▶ _SHORT EXERCISE_
Transcribe only the lines from the line with "cv = Canvas(polar2(P.reshape(-1, 3)), lambda" through the line with "base = org+np.array([sx*1.0, sy*0.99, 0.15]);", exactly, counting both of those lines as part of the stretch.

▶ _DATASET SECTION_
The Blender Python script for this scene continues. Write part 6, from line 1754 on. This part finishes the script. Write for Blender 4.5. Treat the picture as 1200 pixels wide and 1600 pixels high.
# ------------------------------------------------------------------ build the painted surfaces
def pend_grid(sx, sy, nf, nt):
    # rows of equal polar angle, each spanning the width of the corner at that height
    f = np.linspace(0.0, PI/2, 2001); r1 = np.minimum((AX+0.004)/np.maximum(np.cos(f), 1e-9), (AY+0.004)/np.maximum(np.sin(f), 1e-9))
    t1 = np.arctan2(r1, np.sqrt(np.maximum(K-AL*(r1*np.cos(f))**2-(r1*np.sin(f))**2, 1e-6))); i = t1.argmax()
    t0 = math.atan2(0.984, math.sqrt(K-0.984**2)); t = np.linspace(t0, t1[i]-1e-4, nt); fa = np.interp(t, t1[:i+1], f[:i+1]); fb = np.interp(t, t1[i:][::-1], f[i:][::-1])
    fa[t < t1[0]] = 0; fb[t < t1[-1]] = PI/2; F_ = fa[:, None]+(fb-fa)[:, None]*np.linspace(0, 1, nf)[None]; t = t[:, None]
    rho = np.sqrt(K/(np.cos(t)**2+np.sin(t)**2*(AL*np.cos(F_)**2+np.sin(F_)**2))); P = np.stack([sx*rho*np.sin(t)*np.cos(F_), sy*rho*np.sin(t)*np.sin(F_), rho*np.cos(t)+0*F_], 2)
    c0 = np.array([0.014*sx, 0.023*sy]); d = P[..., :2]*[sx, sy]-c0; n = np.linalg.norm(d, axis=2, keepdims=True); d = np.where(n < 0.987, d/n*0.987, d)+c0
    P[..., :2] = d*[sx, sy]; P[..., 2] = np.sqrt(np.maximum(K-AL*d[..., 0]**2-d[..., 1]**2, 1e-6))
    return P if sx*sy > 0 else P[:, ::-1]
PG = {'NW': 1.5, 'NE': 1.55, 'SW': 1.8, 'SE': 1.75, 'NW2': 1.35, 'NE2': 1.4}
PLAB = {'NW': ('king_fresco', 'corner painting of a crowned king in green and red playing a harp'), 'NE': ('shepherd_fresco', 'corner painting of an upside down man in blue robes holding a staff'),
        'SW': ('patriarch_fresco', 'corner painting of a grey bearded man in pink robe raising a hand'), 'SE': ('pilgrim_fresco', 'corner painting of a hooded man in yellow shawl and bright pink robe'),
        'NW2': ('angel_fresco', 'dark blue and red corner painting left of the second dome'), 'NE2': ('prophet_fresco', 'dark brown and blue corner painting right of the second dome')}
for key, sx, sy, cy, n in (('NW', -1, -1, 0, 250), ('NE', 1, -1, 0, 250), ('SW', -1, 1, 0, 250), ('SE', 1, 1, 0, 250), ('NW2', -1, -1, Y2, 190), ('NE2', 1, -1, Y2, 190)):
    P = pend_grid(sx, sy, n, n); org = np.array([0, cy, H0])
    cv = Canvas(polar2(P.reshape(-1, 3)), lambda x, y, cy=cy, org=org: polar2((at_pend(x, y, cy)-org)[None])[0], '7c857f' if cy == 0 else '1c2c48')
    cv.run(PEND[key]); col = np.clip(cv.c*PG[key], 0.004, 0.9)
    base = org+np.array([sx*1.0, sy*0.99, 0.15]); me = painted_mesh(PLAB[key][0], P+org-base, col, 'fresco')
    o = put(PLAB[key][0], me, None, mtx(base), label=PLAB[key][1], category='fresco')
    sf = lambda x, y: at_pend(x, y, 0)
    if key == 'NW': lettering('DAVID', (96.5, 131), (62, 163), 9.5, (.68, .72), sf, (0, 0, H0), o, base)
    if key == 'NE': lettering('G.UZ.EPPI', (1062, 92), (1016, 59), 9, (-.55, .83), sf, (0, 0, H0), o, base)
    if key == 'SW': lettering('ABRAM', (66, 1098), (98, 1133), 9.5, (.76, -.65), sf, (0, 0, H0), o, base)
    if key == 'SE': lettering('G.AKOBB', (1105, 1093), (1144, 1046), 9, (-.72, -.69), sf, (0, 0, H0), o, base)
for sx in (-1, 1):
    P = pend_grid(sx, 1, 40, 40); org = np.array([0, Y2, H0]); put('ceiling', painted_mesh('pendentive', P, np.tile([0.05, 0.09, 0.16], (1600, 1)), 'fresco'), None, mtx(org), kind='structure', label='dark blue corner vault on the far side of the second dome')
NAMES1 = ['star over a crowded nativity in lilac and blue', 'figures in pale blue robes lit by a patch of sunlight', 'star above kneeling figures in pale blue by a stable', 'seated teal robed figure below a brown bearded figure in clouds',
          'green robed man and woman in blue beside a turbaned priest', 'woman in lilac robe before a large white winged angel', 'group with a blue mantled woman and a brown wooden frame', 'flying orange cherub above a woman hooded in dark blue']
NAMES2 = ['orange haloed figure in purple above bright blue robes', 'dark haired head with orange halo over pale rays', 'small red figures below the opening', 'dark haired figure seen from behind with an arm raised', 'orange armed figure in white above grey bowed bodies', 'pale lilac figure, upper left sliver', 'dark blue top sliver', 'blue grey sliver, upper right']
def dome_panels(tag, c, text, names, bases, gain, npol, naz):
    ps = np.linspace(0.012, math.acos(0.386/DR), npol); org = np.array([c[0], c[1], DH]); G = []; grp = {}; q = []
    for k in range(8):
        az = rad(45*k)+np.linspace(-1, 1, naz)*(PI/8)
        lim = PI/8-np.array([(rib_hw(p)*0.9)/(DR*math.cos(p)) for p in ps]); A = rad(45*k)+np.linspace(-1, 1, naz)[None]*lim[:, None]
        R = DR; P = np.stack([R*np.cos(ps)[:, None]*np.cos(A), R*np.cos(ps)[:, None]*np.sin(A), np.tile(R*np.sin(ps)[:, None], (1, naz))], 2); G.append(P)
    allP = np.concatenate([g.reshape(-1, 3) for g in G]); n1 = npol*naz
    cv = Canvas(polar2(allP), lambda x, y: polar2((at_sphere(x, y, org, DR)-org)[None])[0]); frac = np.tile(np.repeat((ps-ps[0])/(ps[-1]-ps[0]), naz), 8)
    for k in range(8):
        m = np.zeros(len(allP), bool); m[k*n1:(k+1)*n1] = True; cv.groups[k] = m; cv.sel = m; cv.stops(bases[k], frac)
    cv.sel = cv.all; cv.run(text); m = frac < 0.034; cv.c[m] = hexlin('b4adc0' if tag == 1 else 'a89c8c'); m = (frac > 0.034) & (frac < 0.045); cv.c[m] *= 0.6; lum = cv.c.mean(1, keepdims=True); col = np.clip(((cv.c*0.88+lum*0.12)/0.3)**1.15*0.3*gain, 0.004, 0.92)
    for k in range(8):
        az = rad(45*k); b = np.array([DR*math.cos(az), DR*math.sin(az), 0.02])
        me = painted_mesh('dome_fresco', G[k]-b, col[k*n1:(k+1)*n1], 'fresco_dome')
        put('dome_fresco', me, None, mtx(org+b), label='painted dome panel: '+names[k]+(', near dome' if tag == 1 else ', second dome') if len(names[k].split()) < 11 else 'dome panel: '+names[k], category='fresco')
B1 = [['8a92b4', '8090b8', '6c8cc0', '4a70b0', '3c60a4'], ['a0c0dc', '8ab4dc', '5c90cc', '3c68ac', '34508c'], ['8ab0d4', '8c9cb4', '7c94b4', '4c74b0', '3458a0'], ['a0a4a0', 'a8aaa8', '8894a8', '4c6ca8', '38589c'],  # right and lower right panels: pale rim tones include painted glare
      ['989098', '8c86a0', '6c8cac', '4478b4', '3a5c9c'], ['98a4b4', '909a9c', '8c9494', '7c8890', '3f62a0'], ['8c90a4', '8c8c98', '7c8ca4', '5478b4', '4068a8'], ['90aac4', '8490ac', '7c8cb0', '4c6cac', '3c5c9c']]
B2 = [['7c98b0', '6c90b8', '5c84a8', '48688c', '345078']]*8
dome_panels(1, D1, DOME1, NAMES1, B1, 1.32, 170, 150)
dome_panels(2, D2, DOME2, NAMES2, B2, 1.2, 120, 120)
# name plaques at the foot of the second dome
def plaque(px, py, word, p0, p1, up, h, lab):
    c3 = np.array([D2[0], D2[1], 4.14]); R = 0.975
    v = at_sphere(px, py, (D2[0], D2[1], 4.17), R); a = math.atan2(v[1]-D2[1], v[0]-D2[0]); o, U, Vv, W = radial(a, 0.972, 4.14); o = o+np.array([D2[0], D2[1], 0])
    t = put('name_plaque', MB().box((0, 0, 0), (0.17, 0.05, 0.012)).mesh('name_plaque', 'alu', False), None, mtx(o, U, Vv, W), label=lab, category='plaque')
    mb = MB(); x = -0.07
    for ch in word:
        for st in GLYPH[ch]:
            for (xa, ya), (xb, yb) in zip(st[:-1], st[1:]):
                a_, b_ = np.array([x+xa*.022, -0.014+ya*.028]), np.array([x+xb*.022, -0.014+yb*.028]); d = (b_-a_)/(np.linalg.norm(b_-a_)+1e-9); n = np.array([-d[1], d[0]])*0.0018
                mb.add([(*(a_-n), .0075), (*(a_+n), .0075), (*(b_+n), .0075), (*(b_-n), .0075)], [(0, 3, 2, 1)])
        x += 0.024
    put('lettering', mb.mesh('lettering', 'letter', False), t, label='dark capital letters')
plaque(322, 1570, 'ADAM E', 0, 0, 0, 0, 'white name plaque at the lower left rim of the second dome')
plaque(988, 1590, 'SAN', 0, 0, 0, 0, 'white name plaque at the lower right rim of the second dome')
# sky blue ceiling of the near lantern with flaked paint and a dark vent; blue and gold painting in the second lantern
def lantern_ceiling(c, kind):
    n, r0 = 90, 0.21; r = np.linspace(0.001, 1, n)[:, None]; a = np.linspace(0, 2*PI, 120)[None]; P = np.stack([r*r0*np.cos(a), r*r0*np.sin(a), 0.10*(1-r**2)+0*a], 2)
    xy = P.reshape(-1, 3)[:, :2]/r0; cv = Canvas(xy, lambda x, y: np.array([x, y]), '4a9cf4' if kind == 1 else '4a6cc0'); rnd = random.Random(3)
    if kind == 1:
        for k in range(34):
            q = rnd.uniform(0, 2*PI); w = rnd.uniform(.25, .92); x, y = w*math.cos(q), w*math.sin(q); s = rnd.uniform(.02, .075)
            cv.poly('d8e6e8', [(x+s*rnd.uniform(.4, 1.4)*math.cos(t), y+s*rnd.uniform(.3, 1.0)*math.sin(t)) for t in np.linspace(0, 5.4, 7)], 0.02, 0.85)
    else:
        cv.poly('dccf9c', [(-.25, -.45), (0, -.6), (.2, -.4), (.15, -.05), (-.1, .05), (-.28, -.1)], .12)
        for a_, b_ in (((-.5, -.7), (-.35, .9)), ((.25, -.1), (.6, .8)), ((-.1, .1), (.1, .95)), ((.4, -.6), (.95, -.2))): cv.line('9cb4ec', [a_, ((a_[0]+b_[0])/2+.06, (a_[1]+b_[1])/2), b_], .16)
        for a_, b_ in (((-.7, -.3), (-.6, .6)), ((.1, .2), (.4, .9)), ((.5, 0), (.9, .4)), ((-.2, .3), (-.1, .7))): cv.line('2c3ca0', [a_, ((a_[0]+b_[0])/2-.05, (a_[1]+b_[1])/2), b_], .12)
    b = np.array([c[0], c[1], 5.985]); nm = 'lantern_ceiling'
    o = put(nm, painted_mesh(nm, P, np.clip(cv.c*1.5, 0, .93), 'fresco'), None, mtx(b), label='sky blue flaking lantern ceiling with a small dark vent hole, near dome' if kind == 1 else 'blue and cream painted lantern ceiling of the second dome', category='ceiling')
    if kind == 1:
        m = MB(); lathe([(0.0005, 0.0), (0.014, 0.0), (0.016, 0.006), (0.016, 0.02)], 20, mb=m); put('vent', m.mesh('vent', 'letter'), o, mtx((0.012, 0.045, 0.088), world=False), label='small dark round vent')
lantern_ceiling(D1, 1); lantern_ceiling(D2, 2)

▶ _RESULT BELOW_
    cv = Canvas(polar2(P.reshape(-1, 3)), lambda x, y, cy=cy, org=org: polar2((at_pend(x, y, cy)-org)[None])[0], '7c857f' if cy == 0 else '1c2c48')
    cv.run(PEND[key]); col = np.clip(cv.c*PG[key], 0.004, 0.9)
    base = org+np.array([sx*1.0, sy*0.99, 0.15]); me = painted_mesh(PLAB[key][0], P+org-base, col, 'fresco')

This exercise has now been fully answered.